Although his world and characters are well grounded in realism, there are subtle hints to a deeper magic that could be extremely fun to explore further in later installments of the series. Without allowing myself to spoil too much, Bloodsounder (the weapon used by Braylar), is of particular interest to me due to the tormenting affects it has on the user. The creatures in the book, although not magical per se, are both terribly intriguing and quite scary to imagine. Lastly, the Veil, a powerful barrier that separates his written world into two pieces filled me with excitement as I knew there was so much more to uncover! These teasing elements, not fully explored in Scourge of the Betrayer, remind me of my first read through of Game of Thrones. The unknown mysteries of the fantastical elements make me salivate for what is to come.

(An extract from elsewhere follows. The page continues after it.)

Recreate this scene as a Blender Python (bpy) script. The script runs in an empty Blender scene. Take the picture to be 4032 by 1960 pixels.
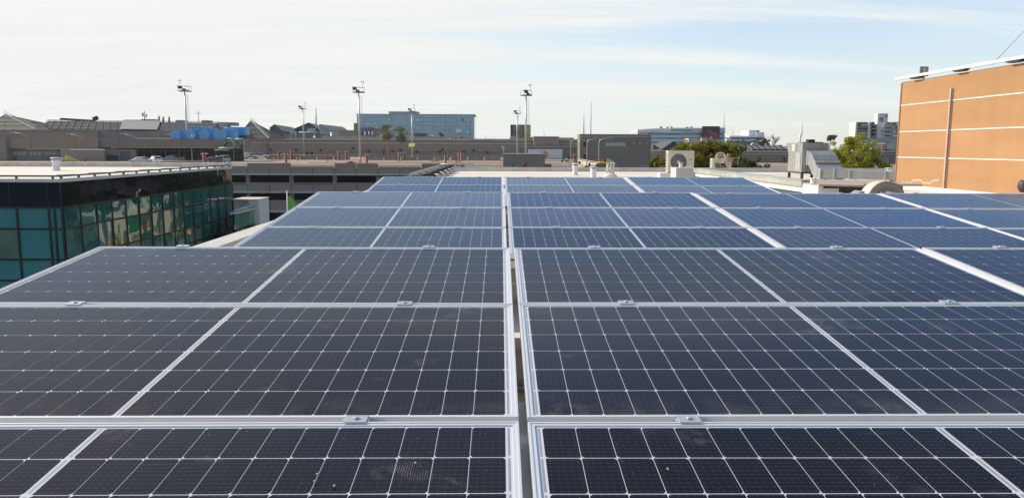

Lastly, my God! Jeff knows how to write a good action scene. The first fight encounter was so exhilarating that did a double-take and had to immediately reread it. The sheer brutality of Braylar’s fight scenes were quite impressive, and left me hungry for more. Believe me, it’s always better to be left wanting more than wishing there was less. He evenly balances using description to create a mental image for readers and avoiding the trap of making them so wordy that the action comes off as slow and clumsy.

Overall, this story has wonderful pacing, action that makes you want to grab a stick and beat a tree and witty banter from wonderfully developed characters. If that is not enough to make you want to check out “Scourge of the Betrayer,” then I would suggest you try reading a different genre because this is an amazing example of Fantasy done right.